→ **LISTED ENTRIES**:
#####

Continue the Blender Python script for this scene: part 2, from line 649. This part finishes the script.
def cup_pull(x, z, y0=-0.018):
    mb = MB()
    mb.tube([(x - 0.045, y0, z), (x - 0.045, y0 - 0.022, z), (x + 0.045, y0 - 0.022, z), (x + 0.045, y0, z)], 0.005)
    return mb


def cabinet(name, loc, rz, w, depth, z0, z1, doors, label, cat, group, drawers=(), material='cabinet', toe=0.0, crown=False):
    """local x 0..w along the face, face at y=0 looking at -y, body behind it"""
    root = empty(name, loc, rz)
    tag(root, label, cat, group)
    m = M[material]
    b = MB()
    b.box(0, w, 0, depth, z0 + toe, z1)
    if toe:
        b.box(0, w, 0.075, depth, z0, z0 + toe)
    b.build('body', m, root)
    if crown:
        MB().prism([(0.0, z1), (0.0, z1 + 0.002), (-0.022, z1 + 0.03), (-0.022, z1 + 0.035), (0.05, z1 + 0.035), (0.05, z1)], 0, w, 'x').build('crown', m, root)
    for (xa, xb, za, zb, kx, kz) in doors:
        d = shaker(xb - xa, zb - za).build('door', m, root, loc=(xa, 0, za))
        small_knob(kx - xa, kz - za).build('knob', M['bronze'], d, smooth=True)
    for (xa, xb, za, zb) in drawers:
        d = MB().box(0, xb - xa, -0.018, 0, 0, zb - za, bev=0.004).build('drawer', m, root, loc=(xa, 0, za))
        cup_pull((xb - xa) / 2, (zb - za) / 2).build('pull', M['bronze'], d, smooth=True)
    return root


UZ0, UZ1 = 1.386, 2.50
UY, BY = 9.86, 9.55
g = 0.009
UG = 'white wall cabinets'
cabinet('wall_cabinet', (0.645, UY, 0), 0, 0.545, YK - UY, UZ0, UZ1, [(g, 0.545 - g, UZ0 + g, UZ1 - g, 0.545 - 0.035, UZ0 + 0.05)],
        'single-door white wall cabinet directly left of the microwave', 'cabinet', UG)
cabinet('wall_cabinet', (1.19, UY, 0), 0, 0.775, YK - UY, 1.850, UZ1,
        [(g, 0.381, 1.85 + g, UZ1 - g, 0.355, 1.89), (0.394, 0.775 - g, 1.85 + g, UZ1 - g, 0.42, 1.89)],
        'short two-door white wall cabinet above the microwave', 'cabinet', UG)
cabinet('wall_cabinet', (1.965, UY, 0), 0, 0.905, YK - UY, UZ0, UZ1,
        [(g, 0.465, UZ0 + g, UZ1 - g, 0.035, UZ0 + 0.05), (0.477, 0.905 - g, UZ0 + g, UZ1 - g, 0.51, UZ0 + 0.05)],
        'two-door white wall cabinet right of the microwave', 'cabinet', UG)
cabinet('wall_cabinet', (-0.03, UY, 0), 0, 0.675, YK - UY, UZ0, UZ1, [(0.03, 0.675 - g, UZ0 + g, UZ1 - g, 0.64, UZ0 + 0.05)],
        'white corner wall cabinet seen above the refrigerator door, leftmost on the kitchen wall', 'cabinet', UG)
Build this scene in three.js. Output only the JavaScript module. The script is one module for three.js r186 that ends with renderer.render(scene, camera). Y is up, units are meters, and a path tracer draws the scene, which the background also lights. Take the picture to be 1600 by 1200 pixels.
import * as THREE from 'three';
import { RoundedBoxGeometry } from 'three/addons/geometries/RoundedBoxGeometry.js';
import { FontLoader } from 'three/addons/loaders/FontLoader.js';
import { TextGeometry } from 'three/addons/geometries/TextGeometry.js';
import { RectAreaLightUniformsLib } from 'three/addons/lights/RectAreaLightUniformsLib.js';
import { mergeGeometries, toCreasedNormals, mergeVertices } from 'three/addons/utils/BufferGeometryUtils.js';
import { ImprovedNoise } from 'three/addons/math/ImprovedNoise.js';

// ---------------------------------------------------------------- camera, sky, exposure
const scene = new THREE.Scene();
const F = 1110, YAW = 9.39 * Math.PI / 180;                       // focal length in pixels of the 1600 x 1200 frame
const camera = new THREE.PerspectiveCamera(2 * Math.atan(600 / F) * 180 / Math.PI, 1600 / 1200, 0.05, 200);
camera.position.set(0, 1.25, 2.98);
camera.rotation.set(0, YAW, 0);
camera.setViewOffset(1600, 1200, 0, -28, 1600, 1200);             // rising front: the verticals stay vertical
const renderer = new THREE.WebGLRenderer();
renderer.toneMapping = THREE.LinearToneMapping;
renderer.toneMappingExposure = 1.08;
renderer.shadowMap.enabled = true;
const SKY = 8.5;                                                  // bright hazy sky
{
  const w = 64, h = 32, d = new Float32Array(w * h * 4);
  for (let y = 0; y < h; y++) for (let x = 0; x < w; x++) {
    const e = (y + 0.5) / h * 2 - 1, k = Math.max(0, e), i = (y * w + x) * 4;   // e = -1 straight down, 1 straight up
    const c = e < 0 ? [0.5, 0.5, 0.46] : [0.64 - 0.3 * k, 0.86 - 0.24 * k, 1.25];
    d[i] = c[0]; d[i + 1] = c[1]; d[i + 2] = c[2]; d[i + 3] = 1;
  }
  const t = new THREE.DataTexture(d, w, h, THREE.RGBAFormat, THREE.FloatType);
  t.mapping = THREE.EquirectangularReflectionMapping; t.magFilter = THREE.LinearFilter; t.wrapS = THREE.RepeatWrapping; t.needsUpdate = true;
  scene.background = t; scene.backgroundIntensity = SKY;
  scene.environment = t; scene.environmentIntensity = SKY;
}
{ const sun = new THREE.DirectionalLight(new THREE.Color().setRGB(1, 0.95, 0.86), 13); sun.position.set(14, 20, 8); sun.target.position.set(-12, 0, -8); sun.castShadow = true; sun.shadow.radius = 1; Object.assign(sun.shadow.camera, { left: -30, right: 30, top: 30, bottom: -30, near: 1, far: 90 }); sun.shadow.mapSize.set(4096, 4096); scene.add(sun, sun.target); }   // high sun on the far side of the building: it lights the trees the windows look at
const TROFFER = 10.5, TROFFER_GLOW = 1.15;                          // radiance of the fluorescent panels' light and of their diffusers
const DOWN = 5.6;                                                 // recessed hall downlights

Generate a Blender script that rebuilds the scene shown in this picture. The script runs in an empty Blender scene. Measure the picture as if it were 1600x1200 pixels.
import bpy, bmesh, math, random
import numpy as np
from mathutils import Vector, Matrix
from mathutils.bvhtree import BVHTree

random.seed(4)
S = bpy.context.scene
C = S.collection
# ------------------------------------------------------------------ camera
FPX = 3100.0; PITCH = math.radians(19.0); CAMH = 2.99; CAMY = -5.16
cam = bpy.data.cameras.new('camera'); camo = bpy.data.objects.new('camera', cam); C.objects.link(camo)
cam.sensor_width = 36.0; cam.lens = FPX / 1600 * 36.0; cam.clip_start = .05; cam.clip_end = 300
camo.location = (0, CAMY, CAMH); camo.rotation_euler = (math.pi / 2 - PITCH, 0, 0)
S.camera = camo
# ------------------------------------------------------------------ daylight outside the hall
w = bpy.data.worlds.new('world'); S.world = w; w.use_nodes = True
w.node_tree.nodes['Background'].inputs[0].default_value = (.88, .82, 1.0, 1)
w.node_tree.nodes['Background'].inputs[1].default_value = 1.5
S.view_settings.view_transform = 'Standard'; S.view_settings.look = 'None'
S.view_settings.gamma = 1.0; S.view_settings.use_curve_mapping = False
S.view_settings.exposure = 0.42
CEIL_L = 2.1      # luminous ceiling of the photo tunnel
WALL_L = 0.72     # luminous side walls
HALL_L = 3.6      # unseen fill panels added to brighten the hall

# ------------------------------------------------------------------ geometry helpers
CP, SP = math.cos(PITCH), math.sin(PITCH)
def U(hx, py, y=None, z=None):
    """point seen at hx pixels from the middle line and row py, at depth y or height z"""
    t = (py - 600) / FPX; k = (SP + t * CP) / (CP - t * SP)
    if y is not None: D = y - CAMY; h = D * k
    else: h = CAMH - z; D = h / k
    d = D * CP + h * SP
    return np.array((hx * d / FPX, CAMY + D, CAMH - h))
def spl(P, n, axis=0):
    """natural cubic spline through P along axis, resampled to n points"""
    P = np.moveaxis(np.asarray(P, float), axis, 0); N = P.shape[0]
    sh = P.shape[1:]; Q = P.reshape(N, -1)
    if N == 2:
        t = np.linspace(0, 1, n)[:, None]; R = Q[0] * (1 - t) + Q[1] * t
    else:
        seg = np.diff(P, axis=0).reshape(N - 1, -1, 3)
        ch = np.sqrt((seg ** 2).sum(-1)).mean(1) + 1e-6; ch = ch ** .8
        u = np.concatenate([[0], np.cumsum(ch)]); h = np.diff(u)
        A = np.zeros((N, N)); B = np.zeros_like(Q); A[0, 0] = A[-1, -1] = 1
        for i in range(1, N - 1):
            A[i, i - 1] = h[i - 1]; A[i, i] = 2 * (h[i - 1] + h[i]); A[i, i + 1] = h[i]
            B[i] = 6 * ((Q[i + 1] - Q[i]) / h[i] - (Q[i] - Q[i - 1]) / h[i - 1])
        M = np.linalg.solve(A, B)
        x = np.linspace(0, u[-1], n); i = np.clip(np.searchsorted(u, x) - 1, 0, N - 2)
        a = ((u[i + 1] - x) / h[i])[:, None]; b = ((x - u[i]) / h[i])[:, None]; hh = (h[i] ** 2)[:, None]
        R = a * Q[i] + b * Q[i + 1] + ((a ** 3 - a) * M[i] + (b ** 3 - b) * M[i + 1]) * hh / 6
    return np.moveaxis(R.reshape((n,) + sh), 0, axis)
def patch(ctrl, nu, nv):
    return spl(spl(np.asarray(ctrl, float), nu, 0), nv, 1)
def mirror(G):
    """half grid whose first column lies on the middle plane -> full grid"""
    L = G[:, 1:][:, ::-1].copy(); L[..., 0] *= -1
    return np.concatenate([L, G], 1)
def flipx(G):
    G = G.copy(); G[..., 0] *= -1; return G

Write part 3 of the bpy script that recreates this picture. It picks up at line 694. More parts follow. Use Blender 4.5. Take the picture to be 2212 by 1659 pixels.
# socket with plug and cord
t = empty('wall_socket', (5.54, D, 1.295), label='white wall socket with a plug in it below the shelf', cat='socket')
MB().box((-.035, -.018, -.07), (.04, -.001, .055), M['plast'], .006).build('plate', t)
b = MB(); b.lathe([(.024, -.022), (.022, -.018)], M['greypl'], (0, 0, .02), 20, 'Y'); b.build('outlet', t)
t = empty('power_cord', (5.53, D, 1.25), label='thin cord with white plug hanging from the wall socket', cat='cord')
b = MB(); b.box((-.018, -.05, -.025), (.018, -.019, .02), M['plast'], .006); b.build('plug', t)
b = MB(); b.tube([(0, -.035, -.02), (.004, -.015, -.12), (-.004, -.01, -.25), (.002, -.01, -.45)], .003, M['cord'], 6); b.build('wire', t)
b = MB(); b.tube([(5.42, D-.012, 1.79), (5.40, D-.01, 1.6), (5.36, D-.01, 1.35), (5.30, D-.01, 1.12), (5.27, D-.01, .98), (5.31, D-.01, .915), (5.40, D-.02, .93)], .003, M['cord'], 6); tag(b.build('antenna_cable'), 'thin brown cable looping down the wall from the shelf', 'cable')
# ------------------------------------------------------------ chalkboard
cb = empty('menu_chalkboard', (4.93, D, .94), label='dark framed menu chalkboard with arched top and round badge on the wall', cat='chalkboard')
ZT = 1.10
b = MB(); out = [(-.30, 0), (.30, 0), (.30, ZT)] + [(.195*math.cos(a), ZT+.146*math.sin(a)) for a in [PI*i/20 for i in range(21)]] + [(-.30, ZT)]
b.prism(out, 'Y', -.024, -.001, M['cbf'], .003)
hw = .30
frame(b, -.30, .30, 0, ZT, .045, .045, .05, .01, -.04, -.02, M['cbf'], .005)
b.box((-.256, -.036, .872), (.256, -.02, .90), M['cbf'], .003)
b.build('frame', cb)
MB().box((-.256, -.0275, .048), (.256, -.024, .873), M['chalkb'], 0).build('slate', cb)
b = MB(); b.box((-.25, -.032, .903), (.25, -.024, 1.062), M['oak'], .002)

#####

→ **YOUR GOAL**:
Give again the lines from the one with "b.build('body', m, root)" to the one with "return root", both lines included, exactly and with no other line.

→ **FINAL ANSWER**:
    b.build('body', m, root)
    if crown:
        MB().prism([(0.0, z1), (0.0, z1 + 0.002), (-0.022, z1 + 0.03), (-0.022, z1 + 0.035), (0.05, z1 + 0.035), (0.05, z1)], 0, w, 'x').build('crown', m, root)
    for (xa, xb, za, zb, kx, kz) in doors:
        d = shaker(xb - xa, zb - za).build('door', m, root, loc=(xa, 0, za))
        small_knob(kx - xa, kz - za).build('knob', M['bronze'], d, smooth=True)
    for (xa, xb, za, zb) in drawers:
        d = MB().box(0, xb - xa, -0.018, 0, 0, zb - za, bev=0.004).build('drawer', m, root, loc=(xa, 0, za))
        cup_pull((xb - xa) / 2, (zb - za) / 2).build('pull', M['bronze'], d, smooth=True)
    return root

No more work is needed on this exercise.